What’s in the Box: The Ciclop scanner kit arrived in a box after about a week from when it was ordered. It was nicely packed with each part in its own foam cutout. A colleague and I assembled the kit in about an hour and it was a fairly simple build. We had watched a video of the assembly process which helped, but the kit from HE3D was not quite the same as the open source design. The kit did not come with any instructions to help but it didn’t take too much work to figure out how it went together. The main differences from the open source design were how the threaded rod connected to the plastic and the lack of an opening to access the electronics.

Post-Assembly: Once the kit was assembled we connected it to a computer and installed the Horus software and the computer found and installed the webcam drivers. Upon booting the software it detected the scanner and webcam. One obvious problem right from the start was that the video from the camera was very out of focus. You can easily find instructions on how to manually adjust the focus—doing this helped a lot. The first part is to run the calibration wizard which utilizes a checkerboard pattern that you put on the scanner platform. It took some fiddling to realize that the camera settings had to be adjusted for it to recognize the pattern. When the scanner can see the calibration pattern it overlays colored lines on it. After the camera was adjusted the calibration wizard moves the platform around, turns the lasers on a few times, asks you to set some preferences and then you’re ready to go.

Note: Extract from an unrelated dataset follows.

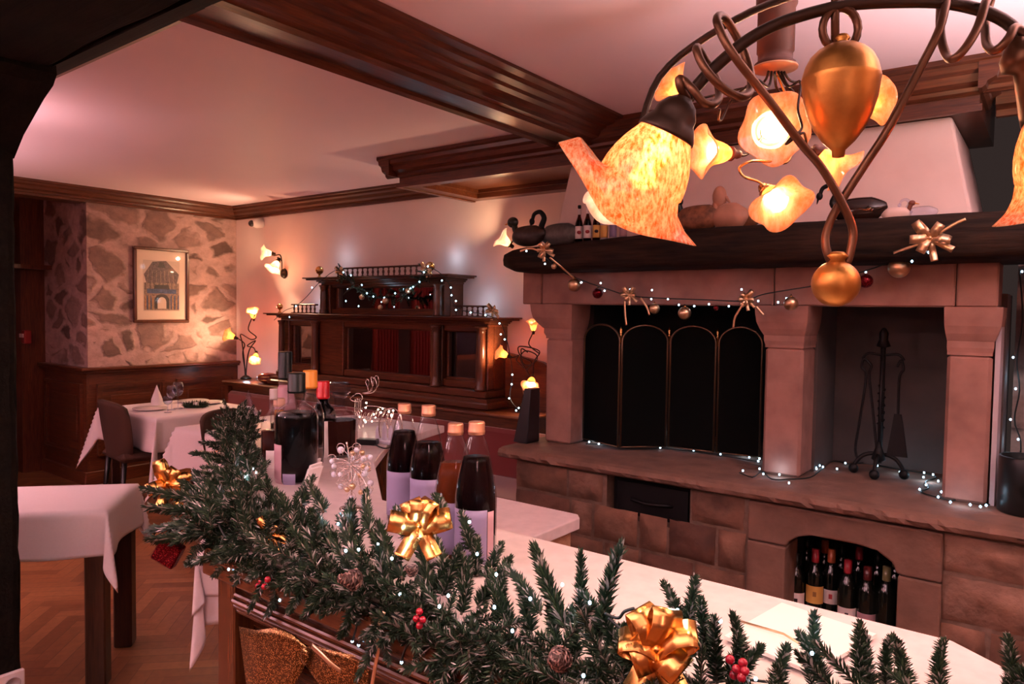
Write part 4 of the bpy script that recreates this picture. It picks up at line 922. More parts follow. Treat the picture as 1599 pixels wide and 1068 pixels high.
light(MT @ Vector((0,0,92*k)), 6, (1,.66,.42), .02, ch)
MT2 = frame(Q(1606,110), (_R*.55-_U*.9+_F*.15), (-_R*.9-_U*.55))
obj('lamp_socket', MB().lathe([(0,-60*k),(14*k,-50*k),(30*k,-30*k),(33*k,-14*k),(20*k,-4*k),(26*k,20*k),(36*k,60*k),(40*k,80*k),(0,80*k)], 24, MT2), BRONZE, ch)
MT2b = frame(Q(1640,165), (_R*.35-_U*.9+_F*.15), (-_R*.9-_U*.45))
obj('tulip_shade', tulip_mb(MT2b, k), TULIP, ch); light(MT2b @ Vector((0,0,100*k)), 6, WARM, .02, ch)
M5 = shade_on(ch, P(992, 250, 1.42), (_R*-.42-_U*.9+_F*-.15), .062, .13, mat=FLOWERP, power=1.5, seed=9, lip=.2, amp=.1)
obj('rear_arm', MB().tube(spline([P(990,252,1.42), P(1030,120,1.44), P(1150,30,1.35), P(1306,-30,1.06)]), .007, 8), DBRONZE, ch)
# second pendant: a column with squiggled arms and open flower shades
D2 = 1.9; k2 = D2/FPX
pc = thing('flower_pendant', 'ceiling pendant with a brown column and orange flower shades', 'pendant lamp', (P(1210,60,D2).x, P(1210,60,D2).y, CZ))
cb = P(1210, 108, D2)
obj('column', MB().lathe([(28*k2,.0),(31*k2,8*k2),(26*k2,12*k2),(26*k2,24*k2),(28*k2,26*k2),(28*k2,92*k2),(31*k2,98*k2),(31*k2,108*k2),(28*k2,112*k2),(28*k2,CZ-cb.z)], 28, Matrix.Translation(cb)), COLUMN, pc)
obj('bottom_plate', MB().lathe([(0,-2*k2),(34*k2,0),(34*k2,3*k2),(0,4*k2)], 28, Matrix.Translation(cb)), plain('copper_plate', (.55,.28,.14), .4, .5), pc)
def arm(pp_, mat=DI): obj('lamp_arm', MB().tube(spline([P(x_, y_, d_) for x_, y_, d_ in pp_]), .0035, 7), mat, pc)
R_, U_, F3 = _R, _U, _F
arm([(1205,112,1.88),(1200,135,1.86),(1182,125,1.84),(1160,140,1.86),(1140,160,1.9),(1128,185,1.9),(1122,187,1.88),(1124,170,1.85)])
arm([(1200,112,1.9),(1190,130,1.95),(1150,140,2.0),(1110,150,2.0),(1096,153,2.0)])
arm([(1210,112,1.86),(1212,135,1.9),(1222,160,1.95),(1200,200,1.98),(1168,240,1.92),(1150,240,1.9)])
arm([(1215,112,1.9),(1225,130,1.95),(1240,150,1.97),(1215,180,2.0),(1200,205,1.97)])
arm([(1220,112,1.9),(1232,135,1.88),(1250,128,1.86),(1246,170,1.84),(1252,200,1.86),(1235,215,1.84),(1228,225,1.85),(1252,208,1.84),(1258,215,1.86),(1262,236,1.9),(1275,238,1.9)])
arm([(1224,112,1.9),(1240,128,1.92),(1290,125,1.96),(1330,150,2.0),(1345,160,2.0)])
arm([(1212,112,1.94),(1240,190,2.0),(1232,250,1.98),(1200,252,1.92),(1172,252,1.88),(1155,262,1.88),(1162,276,1.88),(1185,284,1.88),(1197,296,1.88)], BRASS)
shade_on(pc, P(1072,150,2.02), (-R_*.6+U_*.7+F3*.3), 32*k2, 44*k2, power=1.6, seed=11, waves=4)
shade_on(pc, P(1197,207,1.98), (-F3*.98-R_*.05-U_*.12), 54*k2, 46*k2, power=1.6, seed=12, waves=5, amp=.07, lightat=.45, lip=.1)
shade_on(pc, P(1141,240,1.9), (-R_*.97+F3*-.25), 38*k2, 56*k2, power=1.6, seed=13, waves=4, amp=.10, socket=COLUMN)
shade_on(pc, P(1199,300,1.88), (R_*.22-U_*.6-F3*.75), 44*k2, 48*k2, power=1.6, seed=14, waves=4, amp=.13, socket=BRASS, lightat=.5)
shade_on(pc, P(1281,238,1.9), (R_*.75-U_*.62-F3*.1), 34*k2, 56*k2, power=1.6, seed=15, waves=4, socket=COLUMN)
shade_on(pc, P(1338,158,2.0), (R_*.96+U_*.1+F3*.2), 36*k2, 50*k2, power=1.6, seed=16, waves=4)
# ================================================================== THE BAR
BZ = 1.08
bar = thing('bar_counter', 'wood panelled bar with a cream counter top and angled left end', 'bar', (-.8, 1.05, 0))
top = [(-1.415,.835),(.20,.835),(.16,1.02),(.07,1.15),(-.02,1.27),(-.12,1.345),(-1.46,1.345),(-1.85,1.665),(-2.08,1.95),(-2.20,2.40),(-2.75,2.35),(-2.90,1.855)]
obj('counter_top', MB().prism(top, BZ-.032, BZ), COUNTER, bar, bevel=.004)
obj('edge_rail', MB().prism([(-1.40,.79),(.21,.79),(.21,.835),(-1.415,.835),(-2.90,1.855),(-2.93,1.81)], BZ-.034, BZ+.003), WOODL, bar, bevel=.004)
body = [(-1.33,.86),(.12,.86),(.06,1.05),(-.10,1.25),(-1.50,1.25),(-1.95,1.60),(-2.18,1.95),(-2.28,2.30),(-2.68,2.26),(-2.72,1.98),(-1.52,1.17)]
obj('carcass', MB().prism(body, .0, BZ-.032), WOODLZ, bar)
fpn = MB()
fpn.box(-1.36,-1.30,.80,.86,0,BZ-.032, b=.003)                      # corner stile
obj('corner_stile', fpn, WOODLZ, bar)
fpn = MB(); fpn.box(-1.30,.15,.815,.86,.99,BZ-.032).box(-1.30,.15,.83,.86,0,.12)
for o, z in ((0,.985),(.012,.997),(.020,1.008),(.010,1.018)): fpn.box(-1.30,.15,.815-.012-o*.6,.83,z,z+.010, b=.003)
fpn.box(-1.30,.15,.845,.86,.12,.99)
for xx in (-.55,): fpn.box(xx,xx+.06,.82,.86,.12,.985)
obj('front_panel', fpn, WOODL, bar)
wc = thing('work_counter', 'lower cream work counter behind the bar with a wooden side', 'counter', (-1.5, 1.7, 0))
obj('counter_top', MB().prism([(-1.19,1.36),(-1.19,1.935),(-1.215,1.965),(-1.80,1.965),(-1.80,1.64),(-1.47,1.36)], .912, .95), COUNTER, wc, bevel=.004)
obj('cabinet', MB().prism([(-1.22,1.37),(-1.22,1.93),(-1.78,1.93),(-1.78,1.66),(-1.44,1.37)], 0, .912), WOODP, wc)
crd = tag(obj('menu_card', MB().prism([(-.374,1.293),(-.216,1.262),(-.262,1.068),(-.405,1.100)], BZ+.006, BZ+.012), plain('card', (.86,.80,.76), .35)), 'white menu card lying on the right of the bar top', 'card')
tag(obj('gold_ribbon', MB().tube([(-.40,1.16,BZ+.016),(-.33,1.155,BZ+.017),(-.26,1.11,BZ+.017)], (.002), 4, flat=.4), GOLDP), 'thin gold ribbon across the white menu card', 'ribbon')
ns = MB()
for (x_, y_, a) in ((-1.80,1.36,.5),(-1.76,1.33,.35),(-1.72,1.30,.2)):
    ns.box(-.003,.003,-.03,.03,0,.065, T(x_,y_,BZ) @ RZ(a) @ Matrix.Rotation(.35,4,'Y'))
tag(obj('card_stack', ns, PAPERW), 'leaning white cards between the dark bottle and beaded ornament', 'card')
# ------------------------------------------------------------------ bottles
def bottle(name, label, p, prof, liq, liqm, cap, capm, labels=(), glass=None, n=32, group=None, cat='bottle', yaw=0):
    """prof: outline of the glass; liq: fill height; cap: (z0, z1, r)"""
    t = thing(name, label, cat, p, group); M = Matrix.Translation(p) @ RZ(yaw)
    if glass is not None or liqm is None: obj('glass', MB().lathe(prof, n, M), glass or GLASS, t)
    elif liqm is not None: obj('glass', MB().lathe(prof, n, M), GLASS, t)
    if liqm is not None:
        q = [(max(.0005, r-.0025), max(z, .006)) for r, z in prof if z < liq]
        (ra, za), (rb_, zb_) = [(a, b_) for a, b_ in zip(prof, prof[1:]) if b_[1] >= liq][0]
        r_ = ra+(rb_-ra)*((liq-za)/max(1e-6, zb_-za)); q.append((r_-.0025, liq)); obj('liquid', MB().lathe([(0,.006)]+q+[(0,liq)], n, M), liqm, t)
    if cap:
        z0, z1, r = cap[:3]; cp = [(r,z0),(r,z0+.003),(r*1.04,z0+.004),(r*1.04,z0+.007),(r,z0+.008),(r,z1-.003),(r*.92,z1),(0,z1)]
        obj('cap', MB().lathe([(r*.9,z0-.0005)]+cp, n, M), capm, t)
    def rad(z):
        for (a, za), (b_, zb_) in zip(prof, prof[1:]):
            if za <= z <= zb_ and zb_ > za: return a+(b_-a)*(z-za)/(zb_-za)
        return prof[0][0]
    for z0, z1, a0, a1, m_ in labels:
        vs = []; fs = []; K = 16; J = 6
        for j in range(J+1):
            z = z0+(z1-z0)*j/J; r = rad(z)+.0008
            for i in range(K+1): a = a0+(a1-a0)*i/K; vs.append((r*math.cos(a), r*math.sin(a), z))
        for j in range(J):
            for i in range(K): fs.append((j*(K+1)+i, j*(K+1)+i+1, (j+1)*(K+1)+i+1, (j+1)*(K+1)+i))
        lo = obj('paper_label', MB().add(vs, fs, M, 0, True), m_, t, fix=False); sl = lo.modifiers.new('th', 'SOLIDIFY'); sl.thickness = .0004; sl.offset = 1
    return t
def faceang(p):  # angle (in xy) from the bottle towards the camera
    return math.atan2(-p[1], -p[0])
JP = [(.038,0),(.042,.004),(.0425,.012),(.0425,.135),(.042,.150),(.0375,.180),(.030,.215),(.022,.245),(.0155,.262),(.0140,.268),(.0140,.276)]
JUI = [((-.915,1.092),.222,DARKLIQ,'juice bottle with a copper cap furthest right, dark purple juice and a large label'),
       ((-1.000,1.125),.205,AMBERL,'copper-capped juice bottle with amber brown juice, second from the right'),
       ((-1.165,1.215),.205,DARKLIQ,'copper-capped dark juice bottle, second from the left, with clear neck'),
       ((-1.275,1.245),.222,DARKLIQ,'copper-capped dark juice bottle furthest left, next to the beaded ornament')]
for i, ((x_, y_), lq, lm, lb) in enumerate(JUI):
    p = (x_, y_, BZ+.0005); fa = faceang(p); k_ = (1.035, .98, 1.03, 1.0)[i]
    prf = [(r, z*k_) for r, z in JP]
    bottle('juice_bottle', lb, p, prf, lq*k_, lm, (.266*k_, .290*k_, .0165), COPPER, [(.020*k_, .128*k_, fa-1.25, fa+.55, PAPER), (.024*k_, .124*k_, fa+.58, fa+.95, PAPERP)], group='juice bottles on the bar')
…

A Terrible Collision: For my first scan my colleague brought a toy car from his desk. It wasn’t the most ideal object to scan since it has clear windows, shiny parts and black wheels, which could all cause issues. Since this scanner is optical based it has trouble with black as the laser light is absorbed, shiny surfaces cause reflections, and clear can likewise confuse it. It was still a decent object to scan since it has lots of surface features.

The first scan started and the results began appearing on the screen, although they were confusing to say the least. You couldn’t really tell at first but as more of the scan completed it looked more like a car accident than a car. You can see some of the pictures of what my scan looked like. On one hand the results were encouraging because parts of it looked like the car, but on the other hand something was seriously wrong!

Resolving the Issue: Reviewing the online documentation on the assembly and calibration didn’t really offer any clues as to what was wrong. The forums did yield a discussion on ghost images with a number of solutions and suggestions. The most common one has to do with laser alignment and calibration and also the platform calibration. HE3D used a clear acrylic platform and the edge of this would have a lot of reflection. The surface came with protective paper on it which was left on so it wouldn’t cause issues. Making the platform black to reduce any reflection it may be causing was a first attempt at improvement. Simply using a black permanent marker to color the surface and sides black took care of this. I ended up putting tape on the side because it was still reflective without it. Trying my scan again and the results were the same. Next on the trouble shooting was careful alignment of the lasers. The goal was to have the laser lines form an X with the point at the center of rotation of the platform. The lines from the lasers also need to be perpendicular to the platform. It took a little adjusting to get this to all line up, small changes of the surface the scanner is on also make a difference. Once it was all aligned the calibration was run again and another scan run, unfortunately the results were similar.

I looked for other solutions on the forum and one person had the problem where the stepper motor that rotates the platform had a different step resolution. The firmware default is 1.8° per step; this was checked but the motor matched the firmware default.

One thing that I tried was turning off one of the lasers and surprisingly that worked, but I wasn’t sure why. After reading more of the forum, one more solution was to check a box to reverse the motor direction. After reversing the motor low and behold it worked! I now was able to use both lasers and get a scan of a car instead of a car accident.

I chalk this up to a lack of directions. This stepper motor is a 4 wire motor and if you reverse the orientation of the plug it reverses the motor direction. Since no directions were provided on which way to plug it in I guessed. The software has the option to reverse it but simply reversing the plug makes it so it will work with the defaults.

The results of the scan are less than perfect and I believe they can be improved by playing with various settings learned about while trying to solve the initial problem. Even with a less than perfect scan, it is good enough to be able to clean it up, but a better object and better settings should yield better results.

While it was annoying to troubleshoot the scanner I learned a lot along the way and now can work on getting better scans. Hopefully the software will get better over time with the support of the community. Either way it should be a fun and hopefully useful new toy.